November 22, 2013

Football and the Performance of Race

WynnBy Jonathan Wynn

The discussion of the Jonathan Martin/Ritchie Incognito case would be incomplete without mention of its racial components.

It was somewhat unsurprising that even after news of his alleged harassment that Dolphins teammates rallied around Incognito. He seemed to be a team leader, and well liked for his puckish demeanor. What was surprising was the way they did it. The Miami Herald detailed a series of player reactions to the Incognito’s alleged racism with all voices claiming that he wasn’t racist. He is, to them, an “honorary black man.”

A former player told the Herald reporter:

I don’t expect you to understand because you’re not black. But being a black guy, being a brother is more than just about skin color. It’s about how you carry yourself. How you play. Where you come from. What you’ve experienced. A lot of things.

People might wonder why in his now infamous voice mail Incognito called Martin “half-black.” He also called Martin something worse, but let’s put that aside and focus on what the intent was: to question Martin’s blackness. Martin’s parents are highly educated and both identify as African-American, and Martin himself didn’t participate in team activities the same way that others did. Incognito saw Martin as only ”half,” presumably because of his manner, class, and education. Martin was seen as an outsider. What Georg Simmel would call, a stranger.

This kind of interaction between race and culture reminds me of an old Village Voice article about how rapper Eminem’s lower-class background trumped race, allowing him to be perceived as authentic. Similarly, Kayne West (whose mother was also a college professor) has been criticized for being not ”black enough” because he wasn’t from a poor background. As the former Dolphins player indicated, “where you are from” is as relevant as skin color in some contexts. It is “how you act.”

“Acting white” and “acting black” has been a troubling issue for sociologists, and the description of the Incognito/Martin events is a familiar one for any scholar of race. Martin’s struggles recall Elijah Anderson’s discussion of African American males code-switching to maintain dignity and masculinity in a variety of settings in Code of the Streetand Nikki Jones’ as-sharp-as-brief discussion of culture, gender, and race, “I was Aggressive for the Streets, Pretty for the Pictures”: Gender, Difference, and the Inner-City Girl. ” Both studies challenge the essential characteristics of race, and illuminate strategies for survival under tough pressures from police (and others in authority) as well as their own compatriots. 
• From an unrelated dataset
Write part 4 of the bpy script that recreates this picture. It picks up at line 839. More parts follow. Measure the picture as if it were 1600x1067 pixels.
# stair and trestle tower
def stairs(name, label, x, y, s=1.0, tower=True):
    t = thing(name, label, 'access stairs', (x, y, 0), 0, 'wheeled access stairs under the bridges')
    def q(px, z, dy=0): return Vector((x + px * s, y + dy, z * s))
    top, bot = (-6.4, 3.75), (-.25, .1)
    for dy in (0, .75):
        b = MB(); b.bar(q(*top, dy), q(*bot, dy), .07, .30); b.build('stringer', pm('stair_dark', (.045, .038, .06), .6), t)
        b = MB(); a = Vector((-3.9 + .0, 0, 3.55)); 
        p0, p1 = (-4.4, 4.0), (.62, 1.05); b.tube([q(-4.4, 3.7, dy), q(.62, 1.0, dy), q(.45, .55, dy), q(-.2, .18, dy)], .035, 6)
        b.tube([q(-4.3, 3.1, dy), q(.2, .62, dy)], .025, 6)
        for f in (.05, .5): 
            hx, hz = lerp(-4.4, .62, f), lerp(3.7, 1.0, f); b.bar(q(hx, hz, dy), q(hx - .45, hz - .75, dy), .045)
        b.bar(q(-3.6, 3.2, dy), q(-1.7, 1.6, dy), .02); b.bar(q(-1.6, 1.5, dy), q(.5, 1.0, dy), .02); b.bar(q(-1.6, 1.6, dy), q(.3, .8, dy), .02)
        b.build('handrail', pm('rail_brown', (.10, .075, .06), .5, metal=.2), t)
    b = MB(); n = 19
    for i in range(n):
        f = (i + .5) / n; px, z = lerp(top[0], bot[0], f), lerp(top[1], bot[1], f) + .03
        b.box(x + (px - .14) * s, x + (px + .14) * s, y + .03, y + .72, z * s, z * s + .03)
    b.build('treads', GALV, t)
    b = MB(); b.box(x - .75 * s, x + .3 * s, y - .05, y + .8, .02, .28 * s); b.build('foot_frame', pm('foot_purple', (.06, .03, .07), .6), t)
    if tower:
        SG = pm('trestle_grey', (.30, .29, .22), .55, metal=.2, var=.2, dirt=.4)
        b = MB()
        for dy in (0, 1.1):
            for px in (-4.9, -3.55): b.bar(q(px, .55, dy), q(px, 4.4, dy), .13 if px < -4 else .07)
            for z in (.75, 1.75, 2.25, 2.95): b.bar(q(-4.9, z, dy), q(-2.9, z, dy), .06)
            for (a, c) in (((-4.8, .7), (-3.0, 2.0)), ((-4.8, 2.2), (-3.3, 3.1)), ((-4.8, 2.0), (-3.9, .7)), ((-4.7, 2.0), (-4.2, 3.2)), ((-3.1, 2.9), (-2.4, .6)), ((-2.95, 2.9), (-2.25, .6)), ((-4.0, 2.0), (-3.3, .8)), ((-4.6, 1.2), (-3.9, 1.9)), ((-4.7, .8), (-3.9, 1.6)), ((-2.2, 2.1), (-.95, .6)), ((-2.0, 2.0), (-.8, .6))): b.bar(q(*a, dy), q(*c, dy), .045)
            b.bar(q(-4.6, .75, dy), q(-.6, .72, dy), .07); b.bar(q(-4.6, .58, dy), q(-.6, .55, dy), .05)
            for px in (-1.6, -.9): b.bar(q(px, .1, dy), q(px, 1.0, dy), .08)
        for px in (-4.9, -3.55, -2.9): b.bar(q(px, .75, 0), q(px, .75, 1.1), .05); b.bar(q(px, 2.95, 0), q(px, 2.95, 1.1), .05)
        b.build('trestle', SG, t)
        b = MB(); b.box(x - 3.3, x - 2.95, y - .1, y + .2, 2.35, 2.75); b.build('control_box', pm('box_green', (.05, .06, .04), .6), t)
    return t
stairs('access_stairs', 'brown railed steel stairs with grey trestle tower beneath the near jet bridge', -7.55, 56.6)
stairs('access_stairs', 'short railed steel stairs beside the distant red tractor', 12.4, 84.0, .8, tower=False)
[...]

Here is where race, culture, and education meet. In a 2005 American Journal of Sociology study, Tyson, Darity and Castellino challenge the notion that the fear of being stigmatized as “acting white”—African American students taking a positive rather than oppositional stance against education in a way that hinders their academic achievement—is a problem for all students.

If we turn this inside out, we are reminded of Min Zhou’s fantastic research on Asian-Americans being given “honorary white” status, and how it is a rather tricky thing. There are some positives, it seems, to such a status and yet Zhou details the unintended consequences of such an ascription: it homogenizes hundreds of cultures as ”Asian,” sets high expectations for individual members of the group that might have different abilities and beliefs, and it casts other minority groups as underachievers reluctant to succeed in the U.S. (by ignoring that Asian-Americans immigrate here with greater levels of economic wealth and academic credentials).

So, in the final evaluation, how can we think of the ascription of “honorary black” to Ritchie Incognito and “half-black” (which is to say he “acts white”) to Martin? How did it shape these events? But more importantly, how can we think of the unintended consequences of labeling a white man in this way? Does it homogenize African-American athletes’ attitudes and experiences? Is there only one way to “act [like a] Black [Athlete]?”